Perwakilan keturunan Tuarek Natkime (Foto:salampapua.com/Acik)
SALAM PAPUA (TIMIKA)– Keturunan Tuarek Natkime menyebutkan Perpanjangan Analisis Mengenai Dampak Lingkungan (AMDAL) PT Freeport Indonesia (PTFI) dalam pengoperasian pertambangan di Kabupaten Mimika tidak sah.
Jemmy Natkime mewakili keturunan Tuarek Natkime di Timika menyampaikan sangat menyesal atas putusan Pemerintah dan PTFI pada pembahasan perpanjangan AMDAL yang digelar belum lama ini, sebab pihaknya tidak dilibatkan, dan hanya melibatkan tokoh-tokoh yang bukan merupakan keturunan Tuarek Natkime.
“Kami ini anak dan cucu keturunan Tuarek Natkime. Yang beberapa waktu lalu diundang Freeport untuk bahas soal AMDAL di Bogor bukan keluarga Tuarek Natkime. Jadi sebagai keturunan Tuarek Natkime, kami sangat menyesal. Kami juga sampikan terkait penetapan perpanjangan AMDAL oleh Pemerintah dan Freeport yang dilakukan di Bogor adalah tidak sah,” ungkap Jemmy, Kamis (3/11/2022).
Dia mengungkapkan bahwa benar tokoh-tokoh yang dimaksud berasal di daerah Amungsa atau Amungme, wilayah operasi PTFI adalah merupakan tempatnya keluarga Natkime.
Dalam hal ini, Tuarek Natkime yang menandatangani sehingga Freeport dapat masuk dan memulai operasi di Tembagapura, Kabupaten Mimika.
Keluarga Natkime bukan kelompok, lembaga ataupun organisasi.

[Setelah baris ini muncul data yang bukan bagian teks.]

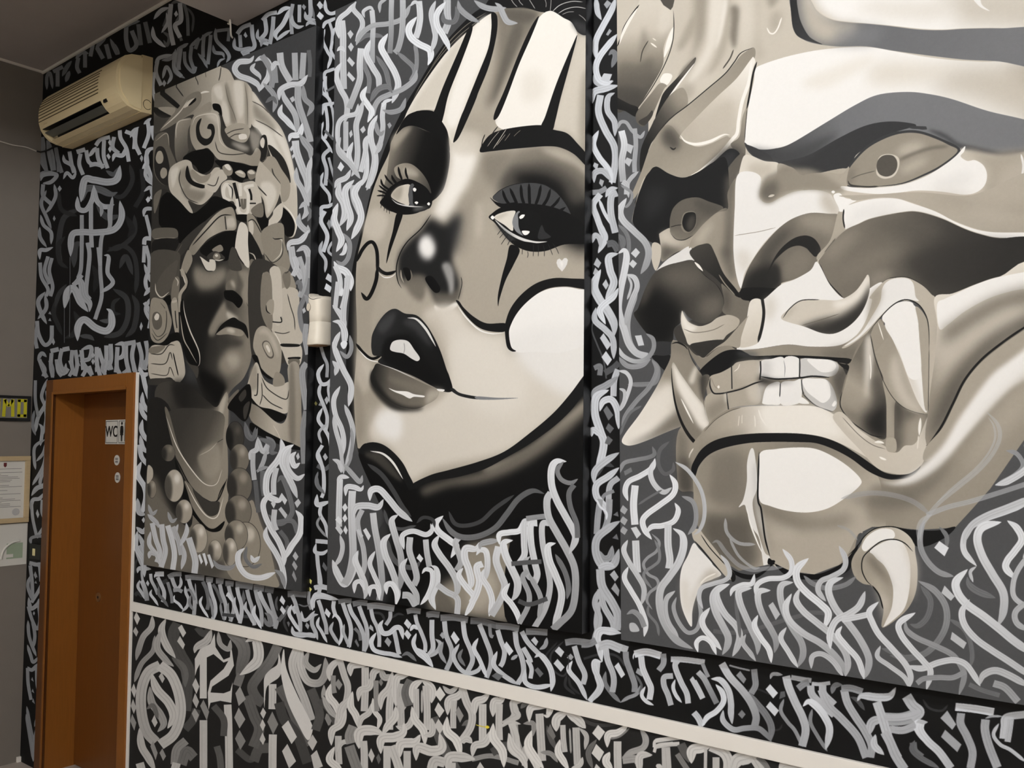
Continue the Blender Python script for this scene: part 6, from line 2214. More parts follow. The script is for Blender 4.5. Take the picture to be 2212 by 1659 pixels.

Namun benar-benar yang memiliki tempat dan menjadi korban permanen selama pengoperasian Freeport. Untuk itu Dia mengatakan, keturunan Tuarek Natkime menolak putusan perpanjangan AMDAL yang dilakukan Freeport dan Pemerintah.
“Wilayah operasi Freeport itu benar-benar tempatnya Tuarek Natkime. Tuarek yang tandatangan sampai akhirnya Freeport masuk dan mengeruk emasnya. Keluarga Natkime yang punya tempat dan menjadi korban permanen,” tegasnya.
Harusnya sebelum putusan itu dilakukan, pemerintah dan Freeport harus berbicara bersama keluarga Tuarek Natkime.
Jemmy juga mengaku bahwa memang pihak manajemen Freeport sempat menginformasikan kepada keluarga Natkime terkait pembahasan perpanjangan AMDAL tersebut. Namun informasi tersebut terkesan mendadak, tanpa ada kesempatan bagi keluarga Natkime untuk mempelajari atau mengkajinya.
Undangan yang disampaikan juga terkesan tidak formal. Harusnya dilakukan pertemuan internal terlebih dahulu dengan keluarga Natkime sebagai upaya sosialisasi.
“Memang mereka koordinasi tapi itu secara umum, mereka tidak datang secara khusus berbicara dengan (keluarga) Natkime. Di Bogor dan di Rimba Papua Hotel juga kami tidak ikut, karena kami belum belajar data-datanya. Padahal itu harus betul-betul dikaji karena ini persoalan alam. Bukan secara tiba-tiba saja,” ujarnya.
Untuk rencana titik pembuangan limbah itu benar di wilayah Amungme, tapi ada orang-orang atau marga-marga yang memiliki tempat yang akan menjadi korban permanen.
Adapun pernyataan sikap yang disampaikan keturunan Tuarek Natkime sebagai berikut:
Pertama, keluarga Tuarek Natkime sama sekali tidak ada satupun yang terlibat dalam pembahasan perpanjangan AMDAL yang dilakukan di Bogor.
Kedua, keturunan Tuarek Natkime menolak dengan tegas rencana pembuangan limbah ke sungai Nosolanop. Apabila limbah dibuang ke sungai Nosolanop, maka harus libatkan marga Nosolame.
Ketiga, apabila limbah dibuang kembali ke sungai Agawogong, maka harus didahului dengan pertemuan bersama keluarga Natkime.
Keempat, apabila beberapa poin tersebut di atas tidak dipenuhi, maka keluarga Natkime akan menutup pengoperasian PT Freeport Indonesia.
Salam Papua sudah mencoba menghubungi pihak PTFI melalui Divisi Corporate Communication sejak Kamis (3/11/2022) lalu, namun hingga berita ini diturunkan belum juga ada respon.